## What you have to do
Examine the material below. Gather every line in which the string "scene" appears.

## Dataset section
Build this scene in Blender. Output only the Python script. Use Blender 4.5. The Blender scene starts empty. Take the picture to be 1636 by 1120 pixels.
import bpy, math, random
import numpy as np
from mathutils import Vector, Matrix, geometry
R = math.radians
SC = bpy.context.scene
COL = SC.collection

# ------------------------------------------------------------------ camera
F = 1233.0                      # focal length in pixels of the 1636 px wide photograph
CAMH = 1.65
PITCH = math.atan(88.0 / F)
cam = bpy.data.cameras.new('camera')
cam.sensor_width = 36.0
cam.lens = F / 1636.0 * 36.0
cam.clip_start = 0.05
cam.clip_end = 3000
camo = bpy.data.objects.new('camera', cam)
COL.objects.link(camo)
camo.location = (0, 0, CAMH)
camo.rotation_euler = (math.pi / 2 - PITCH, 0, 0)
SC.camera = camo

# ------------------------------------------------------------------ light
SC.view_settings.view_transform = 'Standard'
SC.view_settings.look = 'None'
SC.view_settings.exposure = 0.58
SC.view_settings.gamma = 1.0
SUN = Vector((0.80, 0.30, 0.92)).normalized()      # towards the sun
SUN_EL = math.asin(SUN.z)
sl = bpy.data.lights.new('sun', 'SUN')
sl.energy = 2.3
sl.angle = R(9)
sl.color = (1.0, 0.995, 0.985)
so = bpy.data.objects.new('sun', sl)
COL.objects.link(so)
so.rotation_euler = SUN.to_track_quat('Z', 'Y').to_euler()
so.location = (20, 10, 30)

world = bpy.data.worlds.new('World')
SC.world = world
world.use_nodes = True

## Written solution
Build this scene in Blender. Output only the Python script. Use Blender 4.5. The Blender scene starts empty. Take the picture to be 1636 by 1120 pixels.
SC = bpy.context.scene